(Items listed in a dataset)
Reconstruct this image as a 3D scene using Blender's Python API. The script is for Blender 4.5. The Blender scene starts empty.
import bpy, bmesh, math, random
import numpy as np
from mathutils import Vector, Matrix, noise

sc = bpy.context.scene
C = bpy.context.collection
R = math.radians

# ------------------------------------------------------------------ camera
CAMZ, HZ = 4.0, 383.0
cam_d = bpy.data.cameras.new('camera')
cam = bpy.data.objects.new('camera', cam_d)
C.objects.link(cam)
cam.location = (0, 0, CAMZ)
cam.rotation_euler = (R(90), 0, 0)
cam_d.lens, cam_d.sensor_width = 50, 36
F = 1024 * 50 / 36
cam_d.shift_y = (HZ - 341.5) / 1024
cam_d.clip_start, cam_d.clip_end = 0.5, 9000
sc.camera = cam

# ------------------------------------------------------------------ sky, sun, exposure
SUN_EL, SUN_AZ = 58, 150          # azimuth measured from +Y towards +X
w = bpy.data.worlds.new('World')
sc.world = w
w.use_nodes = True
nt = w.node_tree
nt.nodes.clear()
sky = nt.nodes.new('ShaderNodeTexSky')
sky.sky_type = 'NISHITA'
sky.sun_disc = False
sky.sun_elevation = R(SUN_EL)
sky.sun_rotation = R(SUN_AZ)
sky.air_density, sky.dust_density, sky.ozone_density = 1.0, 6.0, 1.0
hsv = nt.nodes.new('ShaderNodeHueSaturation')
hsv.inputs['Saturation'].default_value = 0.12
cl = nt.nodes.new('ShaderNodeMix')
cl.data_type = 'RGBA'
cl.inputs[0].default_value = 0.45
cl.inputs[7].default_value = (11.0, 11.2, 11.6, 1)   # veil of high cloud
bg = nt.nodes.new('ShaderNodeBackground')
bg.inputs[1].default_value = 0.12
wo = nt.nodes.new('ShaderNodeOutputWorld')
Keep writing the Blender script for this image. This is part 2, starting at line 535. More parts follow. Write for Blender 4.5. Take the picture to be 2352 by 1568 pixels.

Given request:
Please reproduce exactly the lines from the first one of the records above through the line containing "R = math.radians", both included, and nothing else.

Answer:
Reconstruct this image as a 3D scene using Blender's Python API. The script is for Blender 4.5. The Blender scene starts empty.
import bpy, bmesh, math, random
import numpy as np
from mathutils import Vector, Matrix, noise

sc = bpy.context.scene
C = bpy.context.collection
R = math.radians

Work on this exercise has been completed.